Pennsylvania to require gas drillers to reduce air pollution
Pennsylvania will begin enforcing tougher air pollution standards on its booming natural gas industry, the governor's office said Thursday, with environmental advocates saying the standards will put the state among the leaders in going beyond federal requirements.
The new permits will take effect in August and begin requiring the Marcellus Shale exploration industry to use more advanced equipment to reduce methane emissions and other air pollutants, control emissions from a broader array of sites and check for leaks more frequently along pipelines and connections.
The permits will apply to new or updated well sites and compression, processing and transmission stations along pipelines. The new permits could draw some sort of legal or administrative challenge from the industry, which says the permits will inflict new costs and delays on drilling new wells.

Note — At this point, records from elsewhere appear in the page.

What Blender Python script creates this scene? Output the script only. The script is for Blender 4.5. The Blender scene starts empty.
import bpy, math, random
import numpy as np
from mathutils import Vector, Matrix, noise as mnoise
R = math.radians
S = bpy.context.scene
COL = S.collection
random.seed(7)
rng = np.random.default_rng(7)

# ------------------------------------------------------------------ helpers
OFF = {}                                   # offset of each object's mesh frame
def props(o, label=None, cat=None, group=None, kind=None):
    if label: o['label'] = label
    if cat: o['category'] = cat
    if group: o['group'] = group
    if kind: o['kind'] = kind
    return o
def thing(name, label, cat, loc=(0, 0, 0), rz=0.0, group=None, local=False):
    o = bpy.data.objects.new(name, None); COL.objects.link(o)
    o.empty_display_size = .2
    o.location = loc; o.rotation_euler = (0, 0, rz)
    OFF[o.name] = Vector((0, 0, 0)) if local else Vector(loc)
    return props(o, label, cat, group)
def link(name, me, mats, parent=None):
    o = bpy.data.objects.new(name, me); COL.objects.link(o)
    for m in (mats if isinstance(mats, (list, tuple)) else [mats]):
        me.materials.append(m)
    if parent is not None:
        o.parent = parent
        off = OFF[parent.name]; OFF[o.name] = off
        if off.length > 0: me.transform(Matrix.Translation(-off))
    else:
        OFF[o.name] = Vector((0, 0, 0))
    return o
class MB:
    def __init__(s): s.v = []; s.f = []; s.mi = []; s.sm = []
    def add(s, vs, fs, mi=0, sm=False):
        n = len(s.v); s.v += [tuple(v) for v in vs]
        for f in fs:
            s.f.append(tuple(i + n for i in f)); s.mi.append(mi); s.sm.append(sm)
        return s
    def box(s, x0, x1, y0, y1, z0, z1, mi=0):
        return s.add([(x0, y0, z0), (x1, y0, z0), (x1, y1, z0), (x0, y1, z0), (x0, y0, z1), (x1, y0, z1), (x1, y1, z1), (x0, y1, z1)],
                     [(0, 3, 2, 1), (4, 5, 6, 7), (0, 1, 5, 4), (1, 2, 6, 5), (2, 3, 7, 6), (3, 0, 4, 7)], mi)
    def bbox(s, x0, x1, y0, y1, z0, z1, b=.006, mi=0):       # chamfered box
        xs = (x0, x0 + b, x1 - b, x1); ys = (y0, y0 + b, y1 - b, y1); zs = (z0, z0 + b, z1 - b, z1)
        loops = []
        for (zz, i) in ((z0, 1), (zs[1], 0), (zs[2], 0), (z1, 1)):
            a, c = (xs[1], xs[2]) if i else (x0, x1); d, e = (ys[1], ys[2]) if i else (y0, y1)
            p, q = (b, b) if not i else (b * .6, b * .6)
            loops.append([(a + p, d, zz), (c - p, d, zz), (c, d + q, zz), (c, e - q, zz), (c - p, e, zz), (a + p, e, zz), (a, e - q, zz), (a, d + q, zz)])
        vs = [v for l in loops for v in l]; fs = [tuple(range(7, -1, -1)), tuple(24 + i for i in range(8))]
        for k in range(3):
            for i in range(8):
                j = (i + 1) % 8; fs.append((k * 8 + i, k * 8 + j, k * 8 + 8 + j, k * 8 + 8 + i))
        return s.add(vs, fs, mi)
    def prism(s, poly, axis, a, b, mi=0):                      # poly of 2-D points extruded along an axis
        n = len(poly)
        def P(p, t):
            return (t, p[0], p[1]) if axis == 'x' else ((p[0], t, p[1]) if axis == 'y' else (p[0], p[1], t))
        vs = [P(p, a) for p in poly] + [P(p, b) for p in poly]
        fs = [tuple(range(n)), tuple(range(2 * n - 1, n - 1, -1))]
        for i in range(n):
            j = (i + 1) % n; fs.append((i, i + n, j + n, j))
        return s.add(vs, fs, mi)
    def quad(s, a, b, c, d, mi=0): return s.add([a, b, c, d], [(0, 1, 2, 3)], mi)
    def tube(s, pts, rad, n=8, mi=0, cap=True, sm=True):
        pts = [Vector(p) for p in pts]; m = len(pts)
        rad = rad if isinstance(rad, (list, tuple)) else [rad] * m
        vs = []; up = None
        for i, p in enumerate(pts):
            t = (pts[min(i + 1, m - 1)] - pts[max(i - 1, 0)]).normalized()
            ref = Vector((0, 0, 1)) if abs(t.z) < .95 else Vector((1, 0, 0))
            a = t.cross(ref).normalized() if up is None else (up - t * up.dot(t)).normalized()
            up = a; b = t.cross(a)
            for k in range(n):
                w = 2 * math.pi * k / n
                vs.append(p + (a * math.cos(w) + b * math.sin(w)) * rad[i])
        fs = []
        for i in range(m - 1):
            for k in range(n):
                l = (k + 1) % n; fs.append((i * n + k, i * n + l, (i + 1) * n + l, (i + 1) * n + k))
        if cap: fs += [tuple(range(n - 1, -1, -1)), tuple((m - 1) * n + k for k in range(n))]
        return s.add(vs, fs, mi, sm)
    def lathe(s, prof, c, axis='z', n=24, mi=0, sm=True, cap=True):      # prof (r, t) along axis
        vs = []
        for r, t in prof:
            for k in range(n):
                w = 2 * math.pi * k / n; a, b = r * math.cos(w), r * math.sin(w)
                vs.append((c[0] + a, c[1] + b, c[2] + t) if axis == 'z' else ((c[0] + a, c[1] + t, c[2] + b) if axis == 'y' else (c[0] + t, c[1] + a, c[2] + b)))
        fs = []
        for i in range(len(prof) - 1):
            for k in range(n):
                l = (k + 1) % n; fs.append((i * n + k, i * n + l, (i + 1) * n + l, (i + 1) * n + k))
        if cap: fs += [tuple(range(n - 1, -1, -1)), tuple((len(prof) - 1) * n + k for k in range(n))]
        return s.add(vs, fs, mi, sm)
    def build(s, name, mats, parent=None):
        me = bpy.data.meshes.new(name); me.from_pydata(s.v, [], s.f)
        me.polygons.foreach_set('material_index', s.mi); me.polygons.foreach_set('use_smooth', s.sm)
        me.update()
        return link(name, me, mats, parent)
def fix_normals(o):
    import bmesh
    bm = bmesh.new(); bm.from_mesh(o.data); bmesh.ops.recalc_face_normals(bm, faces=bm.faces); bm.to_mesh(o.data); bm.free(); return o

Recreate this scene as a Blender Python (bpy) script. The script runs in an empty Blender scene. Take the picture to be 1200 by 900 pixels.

The announcement comes as Democratic Gov. Tom Wolf is running for a second term in office, and environmental advocates could form an important part of Wolf's support base. Wolf's administration also has signaled that it will eventually move to apply tougher standards to existing equipment.
Pennsylvania is the nation's second-largest natural gas-producing state behind Texas, and the Marcellus Shale is the nation's most prolific natural gas reservoir.
Preventing methane leaks from well-site equipment and pipelines has become important for regulators because methane is a potent greenhouse gas.
Industry officials point to government data that says methane pollution is falling, even as production rises, and that companies have every incentive to ensure methane makes it into the pipeline, rather than the atmosphere.
Environmental advocacy groups praised the move.
Andrew Williams, director of regulatory and legislative affairs for the Washington-based Environmental Defense Fund, said the new requirements give Pennsylvania some of the toughest methane controls in the nation, going beyond Obama-era federal requirements in the breadth of facilities covered and the frequency of leak-detection checks that companies must perform.
The administration has worked on the proposed new permits for several years, and companies have been able to win changes that they had sought in the forthcoming standards.
However, industry officials have maintained that the permits will still mean steep new costs, including potentially more than $1 million per engine that helps run a compression, processing or transmission station, the Marcellus Shale Coalition, an industry trade association, said in comments to the Department of Environmental Protection.
Companies also have criticized what they call a lack of clarity in how agency officials developed pollution standards in the permits, and said they will face longer waiting periods to secure the necessary permits and equipment.
Stephanie Catarino Wissman, of the Associated Petroleum Industries of Pennsylvania, said Thursday that the state still hasn't justified its need to regulate methane or prove that it has adequate authority to do so through the permitting process.